---------- Supplied material

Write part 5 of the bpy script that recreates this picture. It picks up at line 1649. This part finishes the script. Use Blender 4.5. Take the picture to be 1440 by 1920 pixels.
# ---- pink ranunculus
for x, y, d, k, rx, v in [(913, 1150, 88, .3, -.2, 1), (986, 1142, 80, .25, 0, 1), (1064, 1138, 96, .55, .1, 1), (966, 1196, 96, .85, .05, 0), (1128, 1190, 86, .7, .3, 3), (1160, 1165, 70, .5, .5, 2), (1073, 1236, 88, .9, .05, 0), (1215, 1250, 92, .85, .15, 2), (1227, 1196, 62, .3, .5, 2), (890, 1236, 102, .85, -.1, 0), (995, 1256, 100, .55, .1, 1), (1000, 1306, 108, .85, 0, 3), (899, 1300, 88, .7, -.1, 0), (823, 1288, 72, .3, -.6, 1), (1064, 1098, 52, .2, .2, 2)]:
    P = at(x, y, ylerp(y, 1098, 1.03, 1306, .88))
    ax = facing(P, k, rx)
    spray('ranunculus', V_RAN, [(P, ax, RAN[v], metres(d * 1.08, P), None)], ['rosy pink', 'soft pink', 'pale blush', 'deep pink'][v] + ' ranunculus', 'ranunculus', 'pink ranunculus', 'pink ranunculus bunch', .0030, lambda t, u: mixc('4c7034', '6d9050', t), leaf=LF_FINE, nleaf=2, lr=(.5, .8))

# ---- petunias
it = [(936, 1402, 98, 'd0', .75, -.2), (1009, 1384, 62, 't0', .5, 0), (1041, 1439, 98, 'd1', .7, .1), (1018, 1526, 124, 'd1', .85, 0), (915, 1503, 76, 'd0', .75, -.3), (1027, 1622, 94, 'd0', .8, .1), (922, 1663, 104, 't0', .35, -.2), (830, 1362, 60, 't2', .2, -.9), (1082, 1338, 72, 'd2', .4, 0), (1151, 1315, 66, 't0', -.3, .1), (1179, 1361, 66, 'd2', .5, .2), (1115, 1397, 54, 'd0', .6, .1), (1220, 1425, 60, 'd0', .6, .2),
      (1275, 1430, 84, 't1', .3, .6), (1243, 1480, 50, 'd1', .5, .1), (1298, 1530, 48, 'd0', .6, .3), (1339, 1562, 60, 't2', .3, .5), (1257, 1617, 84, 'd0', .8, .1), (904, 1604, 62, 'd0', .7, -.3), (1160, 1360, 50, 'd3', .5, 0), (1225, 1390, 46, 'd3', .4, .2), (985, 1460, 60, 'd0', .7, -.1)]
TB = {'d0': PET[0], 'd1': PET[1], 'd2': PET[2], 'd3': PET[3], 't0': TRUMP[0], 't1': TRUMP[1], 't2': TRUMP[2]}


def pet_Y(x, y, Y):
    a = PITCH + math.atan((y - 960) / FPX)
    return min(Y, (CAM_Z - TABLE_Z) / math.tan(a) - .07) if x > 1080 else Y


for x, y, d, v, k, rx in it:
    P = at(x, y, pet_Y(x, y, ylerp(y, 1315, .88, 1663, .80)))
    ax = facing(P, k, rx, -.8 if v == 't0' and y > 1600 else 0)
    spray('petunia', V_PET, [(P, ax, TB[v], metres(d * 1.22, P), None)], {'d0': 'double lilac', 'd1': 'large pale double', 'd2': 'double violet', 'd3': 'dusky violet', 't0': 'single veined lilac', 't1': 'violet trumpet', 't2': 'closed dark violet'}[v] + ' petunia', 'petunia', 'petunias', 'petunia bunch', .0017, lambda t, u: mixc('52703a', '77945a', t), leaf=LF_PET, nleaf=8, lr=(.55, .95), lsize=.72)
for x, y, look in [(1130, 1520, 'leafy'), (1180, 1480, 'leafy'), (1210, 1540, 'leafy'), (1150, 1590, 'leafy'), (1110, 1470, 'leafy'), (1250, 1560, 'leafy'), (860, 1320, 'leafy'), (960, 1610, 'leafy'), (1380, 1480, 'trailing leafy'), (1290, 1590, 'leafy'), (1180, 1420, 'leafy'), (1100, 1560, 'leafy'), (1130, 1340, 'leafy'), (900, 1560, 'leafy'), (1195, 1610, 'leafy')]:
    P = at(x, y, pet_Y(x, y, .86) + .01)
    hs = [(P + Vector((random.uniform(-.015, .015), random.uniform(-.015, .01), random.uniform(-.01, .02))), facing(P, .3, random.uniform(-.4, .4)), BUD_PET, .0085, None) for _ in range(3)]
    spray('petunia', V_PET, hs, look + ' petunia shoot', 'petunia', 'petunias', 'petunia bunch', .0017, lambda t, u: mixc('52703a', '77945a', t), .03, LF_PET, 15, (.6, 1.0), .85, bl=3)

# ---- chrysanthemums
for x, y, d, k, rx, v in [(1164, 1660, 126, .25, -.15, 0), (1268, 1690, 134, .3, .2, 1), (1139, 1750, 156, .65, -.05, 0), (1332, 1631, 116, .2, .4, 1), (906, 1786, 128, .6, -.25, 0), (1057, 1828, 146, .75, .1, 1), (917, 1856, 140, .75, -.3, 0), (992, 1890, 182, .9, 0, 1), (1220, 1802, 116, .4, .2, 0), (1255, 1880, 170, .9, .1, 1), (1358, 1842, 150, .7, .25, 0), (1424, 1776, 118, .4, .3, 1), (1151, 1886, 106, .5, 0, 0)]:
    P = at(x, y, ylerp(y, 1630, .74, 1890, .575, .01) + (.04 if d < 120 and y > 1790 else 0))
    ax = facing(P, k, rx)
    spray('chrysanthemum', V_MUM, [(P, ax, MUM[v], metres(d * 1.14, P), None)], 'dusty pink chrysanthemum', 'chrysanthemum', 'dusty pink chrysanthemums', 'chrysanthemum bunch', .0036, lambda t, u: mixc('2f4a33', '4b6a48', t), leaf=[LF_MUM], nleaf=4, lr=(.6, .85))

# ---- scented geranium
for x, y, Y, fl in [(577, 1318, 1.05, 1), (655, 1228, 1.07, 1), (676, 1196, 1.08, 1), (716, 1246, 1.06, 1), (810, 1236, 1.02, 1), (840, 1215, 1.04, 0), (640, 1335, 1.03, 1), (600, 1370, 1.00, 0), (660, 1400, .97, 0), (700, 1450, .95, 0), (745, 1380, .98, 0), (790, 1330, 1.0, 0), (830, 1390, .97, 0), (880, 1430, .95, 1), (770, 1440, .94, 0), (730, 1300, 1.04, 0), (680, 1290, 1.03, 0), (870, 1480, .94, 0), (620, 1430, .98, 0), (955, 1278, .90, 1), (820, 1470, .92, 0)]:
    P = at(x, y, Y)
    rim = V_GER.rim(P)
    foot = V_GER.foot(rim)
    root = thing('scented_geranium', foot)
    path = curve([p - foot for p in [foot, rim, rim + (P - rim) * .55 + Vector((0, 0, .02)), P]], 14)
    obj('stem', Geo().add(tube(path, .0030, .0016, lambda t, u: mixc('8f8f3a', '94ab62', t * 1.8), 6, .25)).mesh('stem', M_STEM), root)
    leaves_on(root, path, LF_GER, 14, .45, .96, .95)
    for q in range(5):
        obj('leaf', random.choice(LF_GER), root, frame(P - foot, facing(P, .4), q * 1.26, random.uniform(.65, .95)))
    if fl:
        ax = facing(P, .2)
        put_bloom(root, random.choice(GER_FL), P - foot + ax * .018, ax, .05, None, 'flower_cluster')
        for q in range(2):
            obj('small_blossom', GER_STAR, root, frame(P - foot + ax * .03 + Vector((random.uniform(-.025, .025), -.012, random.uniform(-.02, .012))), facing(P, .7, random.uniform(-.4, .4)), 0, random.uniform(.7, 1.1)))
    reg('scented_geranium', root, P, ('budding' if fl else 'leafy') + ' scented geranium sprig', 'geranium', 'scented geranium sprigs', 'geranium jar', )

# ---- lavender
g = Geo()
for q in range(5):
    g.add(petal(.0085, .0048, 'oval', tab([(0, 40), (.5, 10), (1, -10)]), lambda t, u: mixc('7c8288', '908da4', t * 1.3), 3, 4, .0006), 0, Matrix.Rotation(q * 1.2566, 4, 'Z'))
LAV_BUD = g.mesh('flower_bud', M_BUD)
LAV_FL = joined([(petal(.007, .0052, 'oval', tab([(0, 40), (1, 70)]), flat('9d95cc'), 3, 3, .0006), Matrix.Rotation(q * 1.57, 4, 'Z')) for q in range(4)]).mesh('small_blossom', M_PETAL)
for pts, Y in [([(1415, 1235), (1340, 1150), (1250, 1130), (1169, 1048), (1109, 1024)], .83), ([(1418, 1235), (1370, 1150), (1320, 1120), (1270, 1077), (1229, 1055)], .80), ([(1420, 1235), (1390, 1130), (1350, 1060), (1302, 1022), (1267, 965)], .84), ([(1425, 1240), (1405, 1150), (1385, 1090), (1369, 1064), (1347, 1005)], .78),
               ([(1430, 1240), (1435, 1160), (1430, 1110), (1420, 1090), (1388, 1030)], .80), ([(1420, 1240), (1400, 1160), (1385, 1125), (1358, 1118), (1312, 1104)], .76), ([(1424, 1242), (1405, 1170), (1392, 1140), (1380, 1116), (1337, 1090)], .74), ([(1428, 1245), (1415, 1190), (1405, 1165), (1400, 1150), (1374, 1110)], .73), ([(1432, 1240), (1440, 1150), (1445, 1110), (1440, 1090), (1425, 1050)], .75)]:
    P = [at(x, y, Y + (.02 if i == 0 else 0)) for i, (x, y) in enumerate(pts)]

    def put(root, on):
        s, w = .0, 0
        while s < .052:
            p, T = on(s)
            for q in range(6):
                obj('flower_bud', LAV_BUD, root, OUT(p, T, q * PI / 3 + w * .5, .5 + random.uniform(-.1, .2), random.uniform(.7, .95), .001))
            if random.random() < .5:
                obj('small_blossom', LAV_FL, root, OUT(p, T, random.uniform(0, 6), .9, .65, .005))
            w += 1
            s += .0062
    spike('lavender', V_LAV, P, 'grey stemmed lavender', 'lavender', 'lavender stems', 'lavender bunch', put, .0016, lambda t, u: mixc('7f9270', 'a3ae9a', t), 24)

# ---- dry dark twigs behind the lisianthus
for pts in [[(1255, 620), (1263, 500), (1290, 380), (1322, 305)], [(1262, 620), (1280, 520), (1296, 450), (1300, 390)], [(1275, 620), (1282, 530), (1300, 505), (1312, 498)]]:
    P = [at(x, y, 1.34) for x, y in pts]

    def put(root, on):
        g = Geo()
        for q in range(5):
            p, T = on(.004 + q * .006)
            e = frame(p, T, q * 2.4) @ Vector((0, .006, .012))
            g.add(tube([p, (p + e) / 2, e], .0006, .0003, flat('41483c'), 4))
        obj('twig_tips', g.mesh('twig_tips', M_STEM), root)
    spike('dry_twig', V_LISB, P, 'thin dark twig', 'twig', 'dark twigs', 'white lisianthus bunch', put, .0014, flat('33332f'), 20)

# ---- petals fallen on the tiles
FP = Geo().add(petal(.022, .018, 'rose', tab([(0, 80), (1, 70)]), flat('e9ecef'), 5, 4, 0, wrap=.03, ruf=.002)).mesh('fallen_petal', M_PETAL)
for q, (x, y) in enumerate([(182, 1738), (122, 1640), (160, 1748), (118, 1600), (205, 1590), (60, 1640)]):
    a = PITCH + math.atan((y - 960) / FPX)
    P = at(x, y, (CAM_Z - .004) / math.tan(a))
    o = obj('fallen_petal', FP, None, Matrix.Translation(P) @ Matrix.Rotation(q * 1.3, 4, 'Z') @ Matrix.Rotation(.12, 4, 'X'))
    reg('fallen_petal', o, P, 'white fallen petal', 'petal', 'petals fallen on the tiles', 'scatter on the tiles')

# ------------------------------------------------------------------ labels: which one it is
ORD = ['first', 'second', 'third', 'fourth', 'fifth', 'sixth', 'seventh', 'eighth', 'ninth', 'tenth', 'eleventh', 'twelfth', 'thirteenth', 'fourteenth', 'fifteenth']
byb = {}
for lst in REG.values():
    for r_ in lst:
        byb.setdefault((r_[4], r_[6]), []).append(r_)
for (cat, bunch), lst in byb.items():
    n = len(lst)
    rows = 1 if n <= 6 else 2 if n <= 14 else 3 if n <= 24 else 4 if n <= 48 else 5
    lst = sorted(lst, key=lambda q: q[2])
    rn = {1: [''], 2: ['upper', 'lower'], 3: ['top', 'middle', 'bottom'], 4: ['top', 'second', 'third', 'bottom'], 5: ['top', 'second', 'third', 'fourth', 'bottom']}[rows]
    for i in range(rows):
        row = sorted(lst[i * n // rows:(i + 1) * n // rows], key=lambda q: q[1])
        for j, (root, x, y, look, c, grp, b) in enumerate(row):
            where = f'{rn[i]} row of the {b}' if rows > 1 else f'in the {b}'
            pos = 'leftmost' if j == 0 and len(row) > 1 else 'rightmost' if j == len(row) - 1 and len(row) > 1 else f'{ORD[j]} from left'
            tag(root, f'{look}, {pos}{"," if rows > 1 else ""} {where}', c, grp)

--------------------

Starting at the line that contains "P = at(x, y, ylerp(y, 1630, .74, 1890, .575, .01)" and ending at the line that contains "spray('chrysanthemum', V_MUM, [(P, ax, MUM[v], metres(d", repeat each line exactly, both ends included, and nothing else.

▶ Solution:
    P = at(x, y, ylerp(y, 1630, .74, 1890, .575, .01) + (.04 if d < 120 and y > 1790 else 0))
    ax = facing(P, k, rx)
    spray('chrysanthemum', V_MUM, [(P, ax, MUM[v], metres(d * 1.14, P), None)], 'dusty pink chrysanthemum', 'chrysanthemum', 'dusty pink chrysanthemums', 'chrysanthemum bunch', .0036, lambda t, u: mixc('2f4a33', '4b6a48', t), leaf=[LF_MUM], nleaf=4, lr=(.6, .85))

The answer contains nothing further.